The Big Book Competition has taken Russia by storm and despite being criticized by some as being an "Oligarchs' competition" it has nevertheless attained great acclaim.
"It's very easy to create an ‘oligarchs' competition' - just get a group of oligarchs and get them to decide on the winner," says Georgy Urushadze, the general director of the Bolshaya Kniga competition. "For Bolshaya Kniga the Literary Academy, i.e. the jury, which is composed of over 100 people, decides on the winner. The majority of the jury members are critics, publishers, journalists, men of letters, librarians, scientists and others."
Although literary prizes have existed in Moscow for years, Bolshaya Kniga offers substantial rewards. With a prize sum of 3 million rubles (about $ 100,000) and 1.5 million and 1 million to the 2nd and 3rd place, the competition organizers have claimed that it comes second only to the Nobel Prize for literature.
The heavily sponsored competition has benefited from advertising and publicity on a massive scale through Gazprom Media, the largest Russian media holding and subsidiary of Gazprom.
"We want to target a bigger readership and be proud that our main TV channels talk about literature," said Vladimir Grigoryev, chairman of the non-government partnership "Tsentr Slovesnosti" (Literature Center) which founded the competition, at a press-conference inaugurating the third season. "From today, November 27, onwards we will be accepting all types of works."

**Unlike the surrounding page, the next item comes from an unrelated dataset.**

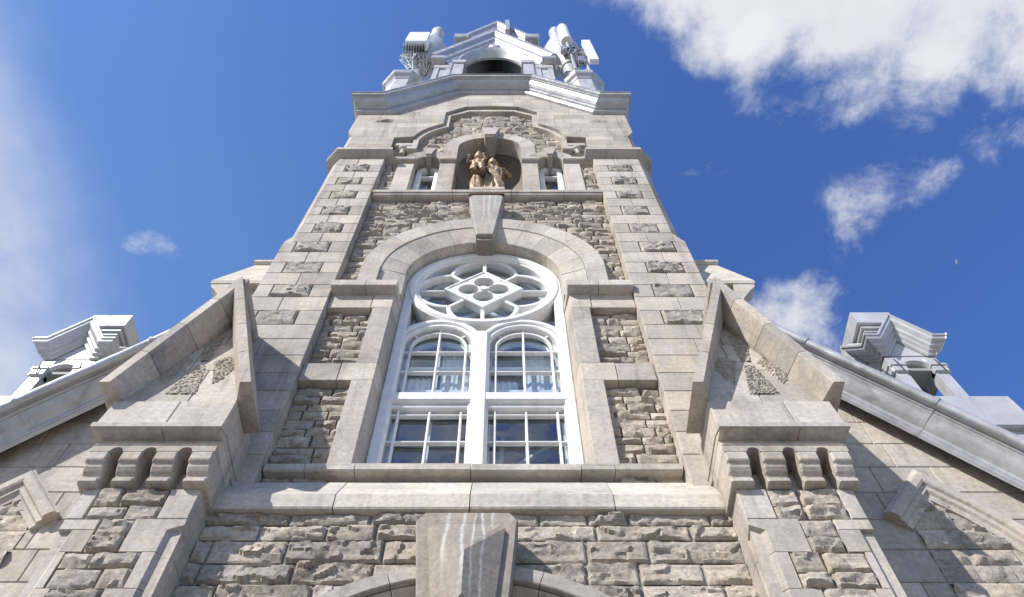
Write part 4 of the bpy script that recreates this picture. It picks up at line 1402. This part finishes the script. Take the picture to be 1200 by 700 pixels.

The competition also differs from others of its kind inasmuch as it accepts not only novels but all types of other written works such as biographies, documentary prose, short stories and memoirs.
In March 2008 a long list of nominees will be drawn up by the jury, which will then be shortlisted in May. The public is also able to vote by email but this vote is independent of the jury's.
"The Big Book Prize is the second biggest in the world after the Nobel Prize," says Urushadze. "We are very pleased that it gained such respect, popularity and authority at its first steps."
"Famous writers can win the competition," he continues, "just as unknown authors can. In any case the prize inevitably leads to great fame for the author."
Dmitry Bykov, a well-known journalist, poet and television entity won the first ever Big Book Prize in 2006 for his biography of Boris Pasternak. With two famous figures under its winners' belt, might Big Book surprise us next November with an unconventional choice?